LA ESPADA clavada en el corazón de la Madre de Jesús es el contrapunto desgarrador en una escena donde todo rezuma alegría y esperanza. Es la sombra que pone de relieve lo real de la escena. «María, en cambio, ante la profecía de la espada que le atravesará el alma, no dice nada. Acoge en silencio, al igual que José, esas palabras misteriosas que hacen presagiar una prueba muy dolorosa y expresan el significado más auténtico de la presentación de Jesús en el templo. En efecto, según el plan divino, el sacrificio ofrecido entonces de “un par de tórtolas o dos pichones, conforme a lo que se dice en la Ley” (Lc 2, 24), era un preludio del sacrificio de Jesús»[5].
Nuestra vida también es un cuadro con luces y sombras, un entretejerse de esperanza y desánimo, de lucha y derrotas.
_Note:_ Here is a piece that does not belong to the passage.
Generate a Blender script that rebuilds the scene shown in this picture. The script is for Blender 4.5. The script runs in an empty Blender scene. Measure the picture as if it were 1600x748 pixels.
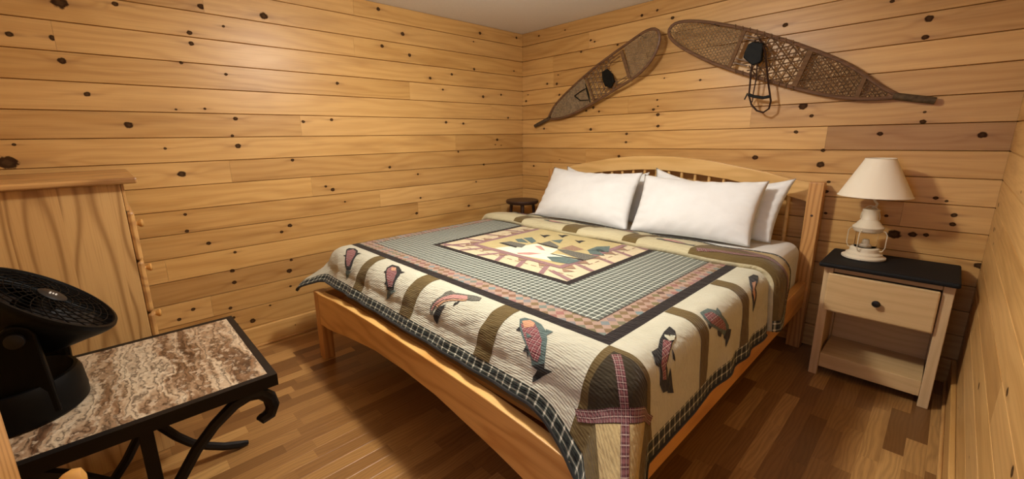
import bpy, bmesh, math, random
import numpy as np
from mathutils import Vector, Matrix
random.seed(7)
PI = math.pi
scene = bpy.context.scene
COL = scene.collection

# ------------------------------------------------------------------ camera, light, exposure
CAM = np.array([2.914, -3.108, 1.305])
YAW, PITCH, ROLL = math.radians(47.600), math.radians(12.686), math.radians(-1.0264)
FPX, CX, CY = 655.6, 766.71, 363.05
def cam_axes():
    cy, sy, cp, sp = math.cos(YAW), math.sin(YAW), math.cos(PITCH), math.sin(PITCH)
    f = np.array([-sy*cp, cy*cp, -sp]); rt = np.array([cy, sy, 0.0]); up = np.cross(rt, f)
    c, s = math.cos(ROLL), math.sin(ROLL)
    return np.array([c*rt + s*up, -s*rt + c*up, f])
AX = cam_axes()
cam_data = bpy.data.cameras.new('camera')
cam = bpy.data.objects.new('camera', cam_data); COL.objects.link(cam)
cam_data.sensor_fit = 'HORIZONTAL'; cam_data.sensor_width = 36.0
cam_data.lens = FPX/1600*36.0
cam_data.shift_x = (800-CX)/1600.0
cam_data.shift_y = -(374-CY)/1600.0
cam_data.clip_start = 0.02
M = Matrix(((AX[0][0], AX[1][0], -AX[2][0], CAM[0]), (AX[0][1], AX[1][1], -AX[2][1], CAM[1]),
            (AX[0][2], AX[1][2], -AX[2][2], CAM[2]), (0, 0, 0, 1)))
cam.matrix_world = M
scene.camera = cam

world = bpy.data.worlds.new('world'); scene.world = world; world.use_nodes = True
world.node_tree.nodes['Background'].inputs[0].default_value = (0.55, 0.65, 0.9, 1)
world.node_tree.nodes['Background'].inputs[1].default_value = 0.15

LAMP = (1.58, -1.88, 2.13)
LAMP_W = 46.0
ld = bpy.data.lights.new('ceiling_bulb', 'POINT'); ld.energy = LAMP_W; ld.color = (1.0, 0.945, 0.87); ld.shadow_soft_size = 0.075
lo = bpy.data.objects.new('ceiling_bulb', ld); lo.location = (LAMP[0], LAMP[1], 2.05); COL.objects.link(lo)
dd_ = bpy.data.lights.new('ceiling_bowl_light', 'AREA'); dd_.shape = 'DISK'; dd_.size = 0.22; dd_.energy = 24.0; dd_.color = (1.0, 0.945, 0.87)
do_ = bpy.data.objects.new('ceiling_bowl_light', dd_); do_.location = (LAMP[0], LAMP[1], 2.06); COL.objects.link(do_)
# cool daylight entering through the window in the wall behind the photographer
wd = bpy.data.lights.new('window_daylight', 'AREA'); wd.shape = 'RECTANGLE'; wd.size = 0.62; wd.size_y = 0.8
wd.energy = 6.5; wd.color = (0.50, 0.62, 1.0)
wl = bpy.data.objects.new('window_daylight', wd); wl.location = (2.55, -3.585, 1.35); wl.rotation_euler = (math.radians(90), 0, 0)
COL.objects.link(wl)

vs = scene.view_settings
vs.view_transform = 'Standard'; vs.look = 'None'; vs.gamma = 1.0; vs.use_curve_mapping = False
vs.exposure = -0.16

# ------------------------------------------------------------------ pixel -> world helpers (surveying the photo)
def ray(x, y): return AX.T @ np.array([(x-CX)/FPX, -(y-CY)/FPX, 1.0])
def at_y(x, y, v): r = ray(x, y); return CAM + (v-CAM[1])/r[1]*r
def at_x(x, y, v): r = ray(x, y); return CAM + (v-CAM[0])/r[0]*r
def at_z(x, y, v): r = ray(x, y); return CAM + (v-CAM[2])/r[2]*r

# ------------------------------------------------------------------ node helper
class NT:
    def __init__(s, name, rough=0.5, spec=0.5):
        s.m = bpy.data.materials.new(name); s.m.use_nodes = True
        s.t = s.m.node_tree; s.b = s.t.nodes['Principled BSDF']
        s.b.inputs['Roughness'].default_value = rough
        s.b.inputs['Specular IOR Level'].default_value = spec
    def new(s, k): return s.t.nodes.new(k)
    def put(s, sock, v):
        if isinstance(v, bpy.types.NodeSocket): s.t.links.new(v, sock)
        elif isinstance(v, (tuple, list)):
            try: sock.default_value = tuple(v)
            except Exception: sock.default_value = tuple(v) + (1,) if len(v) == 3 else v[:3]
        else: sock.default_value = v
    def m2(s, op, a, b=0.0, c=None, clamp=False):
        n = s.new('ShaderNodeMath'); n.operation = op; n.use_clamp = clamp
        s.put(n.inputs[0], a); s.put(n.inputs[1], b)
        if c is not None: s.put(n.inputs[2], c)
        return n.outputs[0]
    def add(s, a, b): return s.m2('ADD', a, b)
    def sub(s, a, b): return s.m2('SUBTRACT', a, b)
    def mul(s, a, b): return s.m2('MULTIPLY', a, b)
    def mx(s, a, b): return s.m2('MAXIMUM', a, b)
    def mn(s, a, b): return s.m2('MINIMUM', a, b)
    def ab(s, a): return s.m2('ABSOLUTE', a)
    def gt(s, a, b): return s.m2('GREATER_THAN', a, b)
    def lt(s, a, b): return s.m2('LESS_THAN', a, b)
    def sin(s, a): return s.m2('SINE', a)
    def ss(s, x, e0, e1):
        n = s.new('ShaderNodeMapRange'); n.interpolation_type = 'SMOOTHSTEP'
        s.put(n.inputs[0], x); n.inputs[1].default_value = e0; n.inputs[2].default_value = e1
        return n.outputs[0]
    def mix(s, f, a, b, mode='MIX'):
        n = s.new('ShaderNodeMix'); n.data_type = 'RGBA'; n.blend_type = mode
        s.put(n.inputs[0], f)
        for i, v in ((6, a), (7, b)):
            s.put(n.inputs[i], tuple(v)+(1,) if isinstance(v, tuple) and len(v) == 3 else v)
        return n.outputs[2]
    def vec(s, x, y, z):
        n = s.new('ShaderNodeCombineXYZ')
        for i, v in enumerate((x, y, z)): s.put(n.inputs[i], v)
        return n.outputs[0]
    def sep(s, v):
        n = s.new('ShaderNodeSeparateXYZ'); s.put(n.inputs[0], v); return n.outputs
    def noise(s, v, scale, detail=2.0, rough=0.5):
        n = s.new('ShaderNodeTexNoise'); s.put(n.inputs['Vector'], v); n.inputs['Scale'].default_value = scale
        n.inputs['Detail'].default_value = detail; n.inputs['Roughness'].default_value = rough
        return n.outputs[0]
    def attr(s, name, kind='OBJECT'):
        n = s.new('ShaderNodeAttribute'); n.attribute_type = kind; n.attribute_name = name; return n
    def pos(s): return s.new('ShaderNodeNewGeometry').outputs['Position']
    def uv(s): return s.new('ShaderNodeUVMap').outputs[0]
    def objpos(s): return s.new('ShaderNodeTexCoord').outputs['Object']
    def ramp(s, f, stops):
        n = s.new('ShaderNodeValToRGB'); s.put(n.inputs[0], f)
        e = n.color_ramp.elements
        while len(e) < len(stops): e.new(0.5)
        for q, (p, c) in zip(e, stops): q.position = p; q.color = tuple(c)+(1,)
        return n.outputs[0]
    def bump(s, h, strength=0.3, dist=0.002):
        n = s.new('ShaderNodeBump'); n.inputs['Strength'].default_value = strength; n.inputs['Distance'].default_value = dist
        s.put(n.inputs['Height'], h); s.t.links.new(n.outputs[0], s.b.inputs['Normal'])
    def color(s, c): s.put(s.b.inputs['Base Color'], tuple(c)+(1,) if isinstance(c, tuple) and len(c) == 3 else c)

def srgb(h):
    h = h.lstrip('#'); v = [int(h[i:i+2], 16)/255 for i in (0, 2, 4)]
    return tuple(c/12.92 if c <= 0.04045 else ((c+0.055)/1.055)**2.4 for c in v)

def plain(name, col, rough=0.5, spec=0.5, nz=0.0, metal=0.0, nscale=30):
    n = NT(name, rough, spec)
    if nz:
        f = n.noise(n.pos(), nscale, 3)
        n.color(n.mix(n.ss(f, 0.3, 0.7), tuple(c*(1-nz) for c in col), tuple(min(1, c*(1+nz)) for c in col)))
    else: n.color(tuple(col))
    n.b.inputs['Metallic'].default_value = metal
    return n.m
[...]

Dios lo sabe y en esa aparente fragilidad es donde aparece más cercano. Dios rechaza decididamente la ficción de un mundo perfecto, acabado y sin problemas; se encuentra en la fragilidad de lo cotidiano, en lo que parece sin brillo. Esa apuesta divina por la normalidad puede extrañar a muchas almas pero es la consecuencia de su opción por la libertad. Dios no levanta la voz, no fuerza la entrada en nuestras vidas. La señal que nos ofrece la Navidad es «la humildad de Dios llevada hasta el extremo (...). Dios que nos mira con ojos llenos de afecto, que acepta nuestra miseria, Dios enamorado de nuestra pequeñez»[6].
La Virgen, nuestra Madre, también aprendió a descubrir a Dios en su hijo recién nacido. Sus lágrimas, su hambre y su sueño son divinos y son, por eso, nuestra redención. «A partir de la profecía de Simeón, María une de modo intenso y misterioso su vida a la misión dolorosa de Cristo: se convertirá en la fiel cooperadora de su Hijo para la salvación del género humano»[7].